Waiting on Wednesday is a weekly event hosted at Breaking the Spine to spotlight highly anticipated titles.

I don’t participate every week, but I was catching up on my blog feed and saw Susan Beth Pfeffer‘s entry about getting the official ARC back copy for a book I’m really looking forward to reading:

The Shade of the Moon (The Last Survivors, #4)
The Shade of the Moon by Susan Beth Pfeffer

According to her blog the back of the ARCs will say:

It’s been more than two years since Jon Evans and his family left Pennsylvania, hoping to find a safe place to live, yet Jon remains haunted by the deaths of those he loved. His prowess on a soccer field has guaranteed him a home in a well-protected enclave. But Jon is painfully aware that a missed goal, a careless word, even falling in love, can put his life and the lives of his mother, his sister Miranda, and her husband, Alex, in jeopardy. Can Jon risk doing what is right in a world gone so terribly wrong?

Don’t miss the first three books in this riveting series!

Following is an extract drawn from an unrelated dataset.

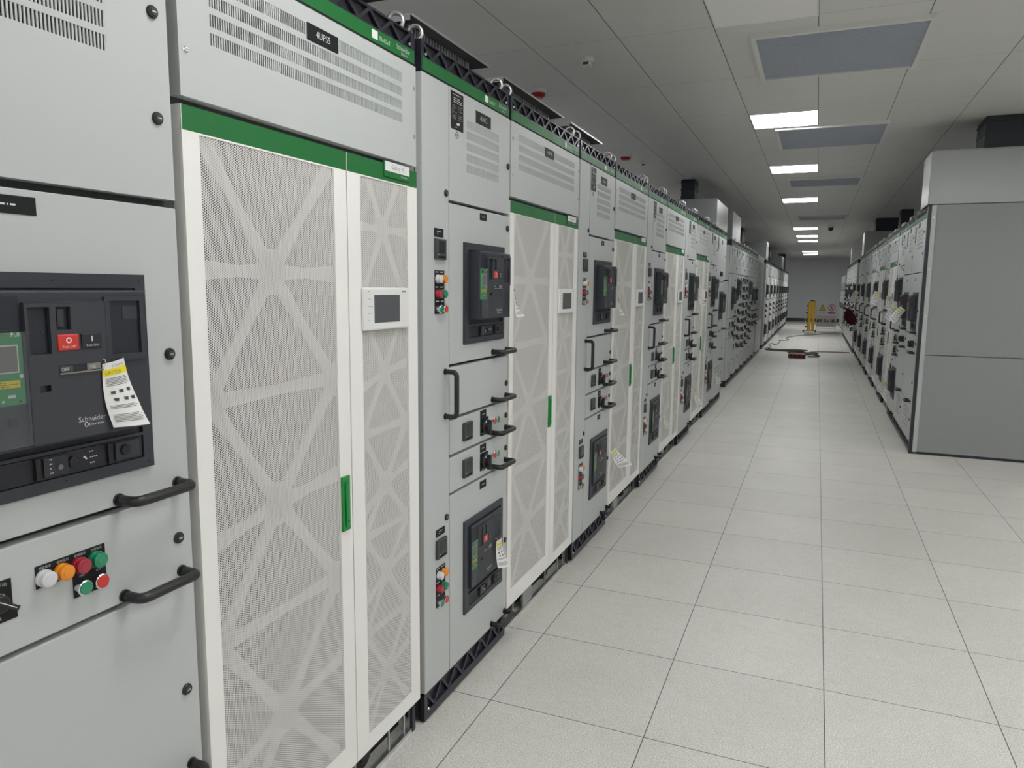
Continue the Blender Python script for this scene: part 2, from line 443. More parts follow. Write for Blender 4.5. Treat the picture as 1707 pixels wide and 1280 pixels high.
def enclosure(t, w, depth=.98, z0=.115):
    def f(q):
        q.box(-depth, -.034, 0.002, w-.002, z0-.012, 2.30, 'cabinet_grey'); q.box(-.034, -.030, .004, w-.004, z0+.005, 2.296, 'gap_shade_lock_core')  # dark front sheet paints the shade inside the door gaps
    obj('enclosure', cached('enclosure|%g%g' % (w, z0), f), t)
def header(t, w, green=True, words=True):
    def f(q):
        q.box(-.03, -.003, 0, w, 2.292, 2.299, 'void_dark')
        q.box(-.03, -.002, .008, w-.003, 2.299, 2.338, 'green' if green else 'truss_dark')
        q.box(-.034, -.0025, .0005, .009, 2.296, 2.392, 'truss_dark'); q.box(-.034, -.003, w-.008, w-.0005, 2.296, 2.392, 'truss_dark')
        if words:
            q.box(-.002, -.0012, w-.247, w-.217, 2.308, 2.332, 'text_white')
            q.text('BlokSeT', w-.208, 2.311, .019, 'text_green_white', -.0013, sx=.95)
            q.text('Schneider', w-.112, 2.317, .021, 'text_white', -.0013, sx=.95)
            q.text('Electric', w-.085, 2.305, .011, 'text_white', -.0013, sx=1.2)
    obj('header_strip', cached('header_strip|%g%d%d' % (w, green, words), f), t)
    def g(q):
        truss(q, 0, w, 2.338, 2.392, rail=.005)
        q.box(-.98, -.03, .004, w-.004, 2.30, 2.385, 'truss_dark')
        for y in (.035, w-.03): q.lathe([(0, .006), (.003, .005)], y, 2.352, 'chrome', 10, x=-.004)
    obj('top_grille', cached('top_grille|%g' % w, g), t)
def plinth(t, w):
    def f(q):
        truss(q, 0, w, .008, .113, rail=.006, low=.032)
        q.box(-.95, -.03, .004, w-.004, .008, .10, 'truss_dark'); q.lathe([(0, .006), (.003, .005)], .03, .045, 'chrome', 10, x=-.004)
        for y in (.03, w-.03): q.box(-.05, -.015, y-.01, y+.01, 0, .01, 'black_plastic')
    obj('plinth', cached('plinth|%g' % w, f), t)
def bolts(t, w, n=2):
    def f(q):
        q.tube([(.0+.0, .024*math.cos(a), .024*math.sin(a)+.03) for a in [2*PI*i/20 for i in range(20)]], .0065, 'steel', 10, closed=True)
        q.box(-.012, .012, -.012, .012, -.002, .008, 'steel')
    for i in range(n): obj('lifting_eye', cached('lifting_eye|', f), t, (-.045, (w-.045, .035)[i], 2.392), (0, 0, PI/2+.25))
def roof(t, w, a):
    def f(q):
        q.box(-.90, -.092, a, w, 2.509, 2.513, 'plate_steel')
        q.box(-.90, -.100, a-.002, a, 2.492, 2.513, 'plate_steel'); q.box(-.0935, -.092, a, w, 2.505, 2.514, 'plate_steel')
        q.box(-.89, -.094, a+.003, w-.002, 2.5075, 2.5088, 'roof_under')
        n = int((w-a-.16)/.023)
        for i in range(n): q.box(-.165, -.15, a+.07+i*.023, a+.07+i*.023+.009, 2.385, 2.508, 'plate_steel')
        q.box(-.88, -.17, a+.07, w-.09, 2.385, 2.508, 'roof_under')
        q.box(-.168, -.15, w-.1, w-.085, 2.385, 2.508, 'plate_steel')
    obj('roof_cover', cached('roof_cover|%g%g' % (w, a), f), t)
def vents(q, y0, y1, rows, gap=None):
    """slot rows: solid bars inside the open rows"""
    n = int((y1-y0)/.007)
    for (za, zb) in rows:
        for i in range(n+1):
            y = y0+i*(y1-y0)/n
            if gap and (gap[0]-.003 < y < gap[1]+.003) and zb > gap[2]: continue
            q.box(-.003, -.0005, y-.0017, y+.0017, za, zb, 'cabinet_grey')
def door(parent, name, y0, y1, z0, z1, vent=None, key=None, extra=None, x=0.0, mt='cabinet_grey'):
    def f(q):
        if vent:
            (va, vb, rows, gap) = vent
            hs = []
            for r in rows:
                if gap and r[1] > gap[2]: hs += [(va, gap[0]-.003, *r), (gap[1]+.003, vb, *r)]
                else: hs.append((va, vb, *r))
            q.plate(-.003, 0, y0, y1, z0, z1, hs, mt); q.plate(-.03, -.003, y0, y1, z0, z1, [(va-.01, vb+.01, rows[0][0]-.01, rows[-1][1]+.01)], mt)
            vents(q, va, vb, rows, gap); q.box(-.03, -.028, va-.01, vb+.01, rows[0][0]-.01, rows[-1][1]+.01, 'void_dark')
        else: q.box(-.03, 0, y0, y1, z0, z1, mt, .0025)
        if extra: extra(q)
    return obj(name, cached('%s|%s' % (name, key or '%g,%g,%g,%g' % (y0, y1, z0, z1)), f), parent)
def name_plate(parent, y0, y1, z0, z1, s, key, sub=False):
    def f(q):
        q.box(0, .0015, y0, y1, z0, z1, 'plate_black', .0004)
        if s.startswith('~'): q.scribble(y0+(y1-y0)*.3, y1-(y1-y0)*.3, z0+(z1-z0)*(.38 if s == '~1' else .25), z1-(z1-z0)*(.38 if s == '~1' else .25), int(s[1:]), 'text_white', .0017, .4, 5)
        else: q.text(s, (y0+y1)/2, z0+(z1-z0)*.32, (z1-z0)*.60, 'text_white', .0018, center=True, sx=.92)
    return obj('name_plate', cached('name_plate|'+key, f), parent)
def placard(parent, y0, y1, z0, z1):
    def f(q):
        q.box(0, .0012, y0, y1, z0, z1, 'plate_black'); w, h = y1-y0, z1-z0
        q.scribble(y0+w*.14, y1-w*.12, z1-h*.10, z1-h*.05, 1, 'text_white', .0014, .35, 1)
        q.scribble(y0+w*.2, y1-w*.06, z1-h*.30, z1-h*.14, 3, 'text_white', .0014, .35, 9)
        q.scribble(y0+w*.08, y0+w*.45, z1-h*.74, z1-h*.34, 9, 'text_white', .0014, .16, 3)
        q.scribble(y0+w*.55, y1-w*.10, z1-h*.74, z1-h*.34, 7, 'text_white', .0014, .14, 8)
        q.bar((y0+w*.45, z0+h*.16), (y0+w*.70, z0+h*.17), .006, .0012, .0015, 'text_white'); q.bar((y0+w*.5, z0+h*.13), (y0+w*.66, z0+h*.21), .004, .0012, .0015, 'text_white')
        q.scribble(y0+w*.3, y1-w*.2, z0+h*.05, z0+h*.09, 1, 'text_white', .0014, .3, 2)
    obj('placard', cached('placard|%g%g' % (y0, z0), f), parent)
    def g(q):
        c = ((y0+y1)/2, z0-.017); q.lathe([(0, .012), (.001, .012)], c[0], c[1], 'meter_grey', 24)
        q.lathe([(.001, .0095), (.0013, .0095)], c[0], c[1], 'cabinet_grey', 24); q.bar((c[0]-.004, c[1]-.005), (c[0]+.004, c[1]+.006), .003, .0013, .0016, 'meter_grey'); q.bar((c[0]-.004, c[1]+.004), (c[0]+.004, c[1]-.004), .003, .0013, .0016, 'meter_grey')
    obj('approval_mark', cached('approval_mark|%g%g' % (y0, z0), g), parent)

# ---------------------------------------------------------------- circuit breaker: bezel .38 x .383 with everything on it
def _bezel(q):
    q.plate(0, .008, 0, .38, 0, .383, [(.034, .357, .073, .357), (.037, .357, .022, .067)], 'breaker')
    q.box(0, .0015, .02, .37, .01, .37, 'breaker_dark')
    for y in (.012, .19, .368):
        for z in (.012, .371): q.lathe([(.008, .003), (.009, .002)], y, z, 'breaker_dark', 8)
def _bbody(q):
    q.box(.0015, .050, .043, .342, .094, .353, 'breaker', .003)
    q.plate(.050, .055, .252, .334, .225, .342, [(.262, .325, .237, .334)], 'breaker')
    q.box(.050, .0505, .262, .325, .237, .334, 'breaker_dark')
    q.box(.050, .0512, .050, .10, .292, .345, 'breaker_dark'); q.box(.0505, .0515, .290, .322, .30, .325, 'breaker')
def _bcover(q):
    q.plate(.050, .058, .104, .250, .099, .334, [(.109, .146, .248, .326), (.157, .183, .287, .326), (.120, .140, .185, .196)], 'breaker_cover')
    q.box(.050, .0505, .108, .147, .247, .327, 'breaker_dark'); q.box(.050, .051, .156, .184, .286, .327, 'breaker_dark')
    q.box(.051, .0565, .160, .172, .292, .322, 'breaker', .002); q.box(.050, .053, .120, .133, .185, .196, 'breaker')
    for y in (.114, .136): q.lathe([(.0505, .002), (.052, .0018)], y, .285, 'breaker_cover', 8)
    q.text('Schneider', .184, .124, .0135, 'text_white', .0583); q.text('Electric', .203, .116, .007, 'text_white', .0583, sx=1.5)
    q.tube([(.0583, .199+.003*math.cos(a), .119+.004*math.sin(a)) for a in [2*PI*i/12 for i in range(12)]], .0006, 'text_white', 5, closed=True)
    q.tube([(.058, .104, .099), (.058, .104, .334), (.058, .250, .334), (.058, .250, .099)], .0012, 'breaker', 5, closed=True)
def _bunit(q):
    q.box(.050, .0545, .046, .099, .170, .286, 'green_unit', .001)
    q.box(.0545, .0550, .052, .091, .222, .267, 'text_white'); q.box(.0550, .0553, .054, .089, .224, .265, 'lcd_grey')
    q.box(.0545, .0550, .050, .091, .198, .210, 'yellow_label'); q.scribble(.052, .089, .199, .209, 3, 'text_dark', .0552, .3, 3)
    q.box(.0545, .0549, .070, .082, .182, .187, 'text_white'); q.lathe([(.0545, .0035), (.0549, .0035)], .094, .216, 'text_white', 12)
    for y in (.052, .060): q.box(.0545, .0549, y, y+.004, .176, .179, 'text_white')
    q.box(.0545, .055, .088, .091, .174, .177, 'black_plastic'); q.lathe([(.0545, .005), (.058, .005)], .054, .276, 'meter_grey', 14)
def _bclear(q):
    q.box(.0585, .0595, .045, .102, .101, .287, 'clear_plastic'); q.box(.050, .0595, .101, .1025, .101, .287, 'clear_plastic')
    q.tube([(.0592, .045, .102), (.0592, .1015, .102), (.0592, .1015, .286), (.0592, .045, .286)], .0009, 'clear_plastic', 5)
    q.text('Pull', .078, .280, .010, 'text_white', .0597); q.box(.0596, .0599, .066, .080, .135, .150, 'meter_grey')
def _boff(q):
    q.box(.050, .0605, .156, .194, .252, .279, 'red_button', .002); q.lathe([(.0606, .005), (.0607, .005)], .175, .269, 'text_white', 20); q.lathe([(.0607, .003), (.0609, .003)], .175, .269, 'red_button', 20)
    q.text('Push OFF', .175, .256, .0062, 'text_white', .0608, center=True)
def _bon(q):
    q.box(.050, .0605, .199, .238, .252, .279, 'breaker_dark', .002); q.box(.0605, .0608, .2175, .2195, .265, .274, 'text_white'); q.text('Push ON', .2185, .256, .0062, 'text_white', .0608, center=True)
def _bwin(q):
    q.box(.058, .0588, .156, .236, .2125, .2265, 'breaker_dark'); q.box(.058, .061, .156, .238, .2115, .2140, 'lcd_grey')
    q.box(.0588, .0592, .158, .180, .216, .225, 'cable_green'); q.box(.0588, .0592, .207, .233, .215, .226, 'lcd_grey'); q.text('OK', .212, .217, .008, 'text_white', .0595); q.text('OFF', .159, .217, .008, 'text_white', .0595)
def _brack(q):
    q.box(.0015, .006, .040, .354, .024, .065, 'breaker_dark')
    q.box(.006, .010, .150, .195, .028, .062, 'breaker'); q.lathe([(.006, .010), (.013, .010), (.014, .008)], .205, .045, 'black_plastic', 20)
    q.lathe([(.010, .005), (.014, .0045)], .178, .042, 'lcd_grey', 14); q.box(.006, .012, .275, .283, .026, .064, 'black_plastic'); q.box(.006, .010, .292, .345, .028, .062, 'breaker')
    q.lathe([(.010, .011), (.014, .010)], .312, .046, 'black_plastic', 18); q.box(.006, .013, .134, .142, .026, .064, 'black_plastic')
    q.scribble(.240, .256, .030, .062, 3, 'text_white', .0063, .18, 3); q.bar((.228, .050), (.234, .044), .003, .006, .0065, 'text_white'); q.scribble(.160, .168, .030, .062, 4, 'text_white', .0103, .3, 8)
BR = {n: me_(n, f) for n, f in [('circuit_breaker', _bezel), ('breaker_body', _bbody), ('front_cover', _bcover), ('trip_unit', _bunit), ('clear_cover', _bclear), ('off_button', _boff), ('on_button', _bon), ('status_window', _bwin), ('racking_strip', _brack)]}
def breaker(parent, y, z, sy=1.0, sx=1.0):
    o = obj('circuit_breaker', BR['circuit_breaker'], parent, (0, y, z)); o.scale = (1, sy, 1)
    for n in list(BR)[1:]: obj(n, BR[n], o).scale = (sx if n != 'racking_strip' else 1, 1, 1)
    return o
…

The first book in the series, Life As We Knew It came out in 2006, and I really liked it and its companion novel, The Dead and the Gone. I waited for what felt like ages for the sequel, This World We Live In to be released in 2010, checking Pfeffer’s blog for details all the while. I don’t think it was even being called the “Last Survivors” series yet, and all indications were that it would be just the three books.

And then she had to go and write a fourth book. It’s due to hit shelves on September 3, although it looks like those lucky enough to attend the International Reading Association conference in April might get to snag a signed ARC. The rest of us, I’m afraid, will just have to wait for September.